=== Request ===
Reproduce the listing below in full and without alteration, apart from its pictures.

=== Raw data ===

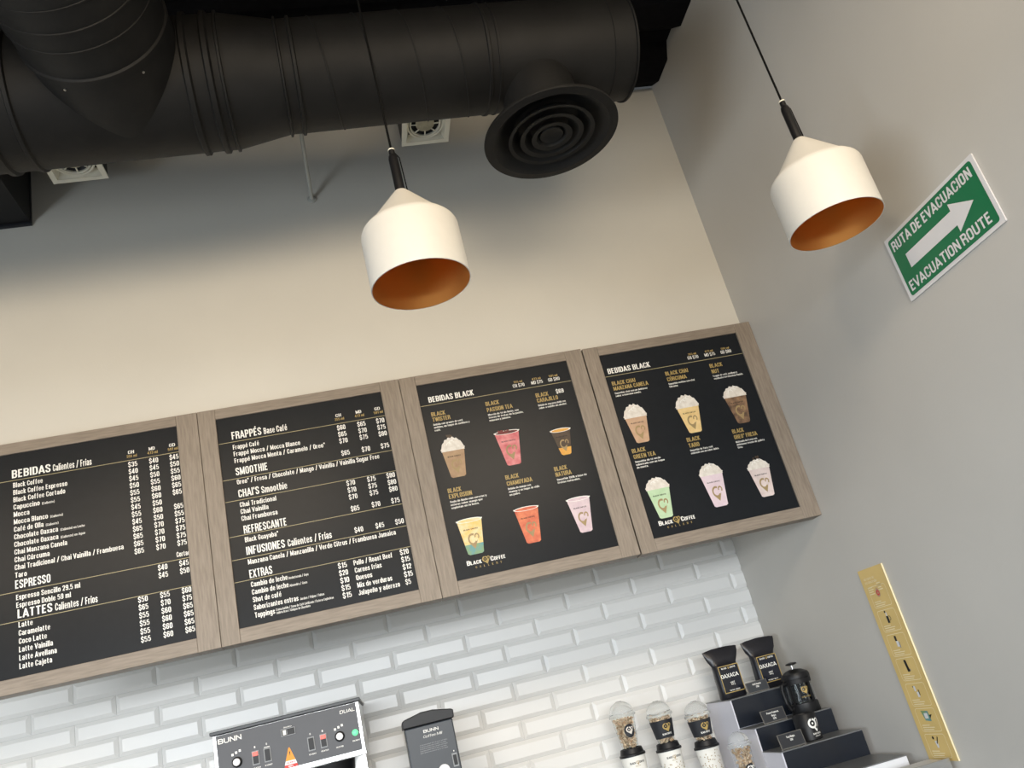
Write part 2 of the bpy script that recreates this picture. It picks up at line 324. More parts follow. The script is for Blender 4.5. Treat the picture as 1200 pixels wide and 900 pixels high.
# tiled wall: every bevelled tile on its own
rear = struct('wall_rear', B(-3.6, XW, YT, 3.75, 0, Z(0.519)), M['grout'])
def tile_mesh(wd, ht, cl=True, cr=True):
    bm = bmesh.new(); g = .0008; bv = .0150; t = .0105; e = .002
    o_ = [(g, g), (wd - g, g), (wd - g, ht - g), (g, ht - g)]
    i_ = [(bv if cl else g, bv), (wd - (bv if cr else g), bv), (wd - (bv if cr else g), ht - bv), (bv if cl else g, ht - bv)]
    a = [bm.verts.new((x, 0, z)) for x, z in o_]; b = [bm.verts.new((x, -e, z)) for x, z in o_]; c = [bm.verts.new((x, -t, z)) for x, z in i_]
    for p, q in ((a, b), (b, c)):
        for k in range(4): bm.faces.new((p[k], p[(k + 1) % 4], q[(k + 1) % 4], q[k]))
    bm.faces.new(c); bm.faces.new(a[::-1])
    bmesh.ops.recalc_face_normals(bm, faces=bm.faces)
    me = bpy.data.meshes.new('tile'); bm.to_mesh(me); bm.free(); me.materials.append(M['tile']); return me
TW, TH = .3007, .0748
full = tile_mesh(TW, TH); cache = {}
for r in range(-11, 4):
    zt = .2693 + r * TH; off = .806 + (TW / 2 if r % 2 else 0)
    if zt - TH < -.52: continue
    for k in range(-11, 4):
        x = off + k * TW
        if x > XW - .004 or x < -2.1: continue
        if x + TW > XW + .001:
            wd = round(XW - x, 4); me = cache.setdefault(wd, tile_mesh(wd, TH, True, False))
        else: me = full
        o = bpy.data.objects.new('tile', me); COL.objects.link(o); o.parent = rear
        o.location = (x, YT - random.uniform(0, .0006), Z(zt - TH))
        o.rotation_euler = (random.uniform(-.004, .004), 0, random.uniform(-.002, .002))
# counter inside the niche
ct = empty('counter', (0, 3.0, 0), 'pale stone back counter under the tiled wall', 'counter')
o = obj('countertop', B(-3.55, XW - .002, -.62, YT - 3.0 - .012, Z(-.51), Z(-.47)), ct, M['counter'], bevel=.004)
o = obj('cabinet_body', B(-3.5, XW - .002, -.58, YT - 3.0 - .012, 0.0, Z(-.51)), ct, M['woodv'])

# ------------------------------------------------------------------ menu boards
YF, YP = 2.7795, 2.7865
def board_map(px): return lambda a, b, d: (a - px, YP - .0006 - d - 2.82, b)
def word_price(p, rows, cols):
    for z, vals in rows:
        for x, v_ in zip(cols, vals):
            if v_: p.text('$' + str(v_), x, z, .0172, .0285 if v_ > 9 else .018, bold=.035)
def menu_board(label, xl, dz=0.0, dy=0.0):
    xr = xl + (.690 if label.startswith('menu board with six cold') else .6925); cx = (xl + xr) / 2
    t = empty('menu_board', (cx, 2.82, Z(.393)), label, 'menu board', 'menu boards above the counter')
    t.location.y += dy; t.location.z += dz
    def rail(n, x0, x1, z0, z1, m):
        bm = B(x0 - cx, x1 - cx, YF - 2.82, YB - 2.82 - .0015 - dy, z0 - .393, z1 - .393); obj(n, bm, t, m, bevel=.0015)
    sx0, sx1, sz0, sz1 = xl + .0575, xl + .0575 + .566, .437, 1.1445
    rail('side_rail', xl + .0004, sx0, .393, 1.182, M['woodv']); rail('side_rail', sx1, xr - .0004, .393, 1.182, M['woodv'])
    rail('top_rail', sx0, sx1, sz1, 1.182, M['woodh']); rail('bottom_rail', sx0, sx1, .393, sz0, M['woodh'])
    pn = obj('menu_print', B(sx0 - cx - .002, sx1 - cx + .002, YP - 2.82, YP + .008 - 2.82, sz0 - .395, sz1 - .391), t, M['screen'])
    return t, pn, (lambda a, b, d: (a - cx, YP - 2.82 - .0005 - d, b - .393)), sx0, sx1
PX = [-1.1550, -.4620, .2310, .9250]
WHITE_K = .62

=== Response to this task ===
Write part 2 of the bpy script that recreates this picture. It picks up at line 324. More parts follow. The script is for Blender 4.5. Treat the picture as 1200 pixels wide and 900 pixels high.
# tiled wall: every bevelled tile on its own
rear = struct('wall_rear', B(-3.6, XW, YT, 3.75, 0, Z(0.519)), M['grout'])
def tile_mesh(wd, ht, cl=True, cr=True):
    bm = bmesh.new(); g = .0008; bv = .0150; t = .0105; e = .002
    o_ = [(g, g), (wd - g, g), (wd - g, ht - g), (g, ht - g)]
    i_ = [(bv if cl else g, bv), (wd - (bv if cr else g), bv), (wd - (bv if cr else g), ht - bv), (bv if cl else g, ht - bv)]
    a = [bm.verts.new((x, 0, z)) for x, z in o_]; b = [bm.verts.new((x, -e, z)) for x, z in o_]; c = [bm.verts.new((x, -t, z)) for x, z in i_]
    for p, q in ((a, b), (b, c)):
        for k in range(4): bm.faces.new((p[k], p[(k + 1) % 4], q[(k + 1) % 4], q[k]))
    bm.faces.new(c); bm.faces.new(a[::-1])
    bmesh.ops.recalc_face_normals(bm, faces=bm.faces)
    me = bpy.data.meshes.new('tile'); bm.to_mesh(me); bm.free(); me.materials.append(M['tile']); return me
TW, TH = .3007, .0748
full = tile_mesh(TW, TH); cache = {}
for r in range(-11, 4):
    zt = .2693 + r * TH; off = .806 + (TW / 2 if r % 2 else 0)
    if zt - TH < -.52: continue
    for k in range(-11, 4):
        x = off + k * TW
        if x > XW - .004 or x < -2.1: continue
        if x + TW > XW + .001:
            wd = round(XW - x, 4); me = cache.setdefault(wd, tile_mesh(wd, TH, True, False))
        else: me = full
        o = bpy.data.objects.new('tile', me); COL.objects.link(o); o.parent = rear
        o.location = (x, YT - random.uniform(0, .0006), Z(zt - TH))
        o.rotation_euler = (random.uniform(-.004, .004), 0, random.uniform(-.002, .002))
# counter inside the niche
ct = empty('counter', (0, 3.0, 0), 'pale stone back counter under the tiled wall', 'counter')
o = obj('countertop', B(-3.55, XW - .002, -.62, YT - 3.0 - .012, Z(-.51), Z(-.47)), ct, M['counter'], bevel=.004)
o = obj('cabinet_body', B(-3.5, XW - .002, -.58, YT - 3.0 - .012, 0.0, Z(-.51)), ct, M['woodv'])

# ------------------------------------------------------------------ menu boards
YF, YP = 2.7795, 2.7865
def board_map(px): return lambda a, b, d: (a - px, YP - .0006 - d - 2.82, b)
def word_price(p, rows, cols):
    for z, vals in rows:
        for x, v_ in zip(cols, vals):
            if v_: p.text('$' + str(v_), x, z, .0172, .0285 if v_ > 9 else .018, bold=.035)
def menu_board(label, xl, dz=0.0, dy=0.0):
    xr = xl + (.690 if label.startswith('menu board with six cold') else .6925); cx = (xl + xr) / 2
    t = empty('menu_board', (cx, 2.82, Z(.393)), label, 'menu board', 'menu boards above the counter')
    t.location.y += dy; t.location.z += dz
    def rail(n, x0, x1, z0, z1, m):
        bm = B(x0 - cx, x1 - cx, YF - 2.82, YB - 2.82 - .0015 - dy, z0 - .393, z1 - .393); obj(n, bm, t, m, bevel=.0015)
    sx0, sx1, sz0, sz1 = xl + .0575, xl + .0575 + .566, .437, 1.1445
    rail('side_rail', xl + .0004, sx0, .393, 1.182, M['woodv']); rail('side_rail', sx1, xr - .0004, .393, 1.182, M['woodv'])
    rail('top_rail', sx0, sx1, sz1, 1.182, M['woodh']); rail('bottom_rail', sx0, sx1, .393, sz0, M['woodh'])
    pn = obj('menu_print', B(sx0 - cx - .002, sx1 - cx + .002, YP - 2.82, YP + .008 - 2.82, sz0 - .395, sz1 - .391), t, M['screen'])
    return t, pn, (lambda a, b, d: (a - cx, YP - 2.82 - .0005 - d, b - .393)), sx0, sx1
PX = [-1.1550, -.4620, .2310, .9250]
WHITE_K = .62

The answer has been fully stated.